Syncrmusic | Why TV has overtaken radio in musical discovery

The way we discover new music is changing. Gone are the days when small, independent artists could get played on popular radio stations, instead the same strictly ‘radio-friendly’ tracks are played over and over and over again. Thankfully, in what many are calling the ‘Golden Age of TV’, new music has a new home.


The demise of radio can be attributed to many factors; streaming, adverts, podcasts and even aux leads in cars, but many have lost faith due to repetition. In the US, 80% of radio playlists match. That means you’re almost guaranteed to hear the same songs you’ve heard before no matter what you listen to. In this sector, priorities have shifted from playing great music to guaranteeing a large, passively satisfied audience to their advertisers. Through playing popular songs as often as they can to guarantee listeners, by adhering to the lowest common denominator, it’s a short-sighted strategy leaving not all, but many, radio stations behind in this field.
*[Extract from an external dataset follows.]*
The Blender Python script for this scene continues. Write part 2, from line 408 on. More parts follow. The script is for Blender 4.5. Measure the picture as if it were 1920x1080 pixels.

With no advertisers to desperately please, superstar TV music supervisors like Alexandra Patsavas have used shows like Grey’s Anatomy as a platform to break indie artists like Snow Patrol into the mainstream better than radio has for years. But now, with the rise of Netflix, Shazam and other changes in viewing and interacting habits, modern TV is truly prioritising great music in their shows. So instead of paying ridiculous prices for repetitious radio music, music supervisors look to independent artists, experimental sounds and previously unheard music to enhance the accompanying scenes. With this association, that music is bonded to a moment for all the shows viewers, creating new fans through emotional connections and expanding the artists’ audience in a single placement.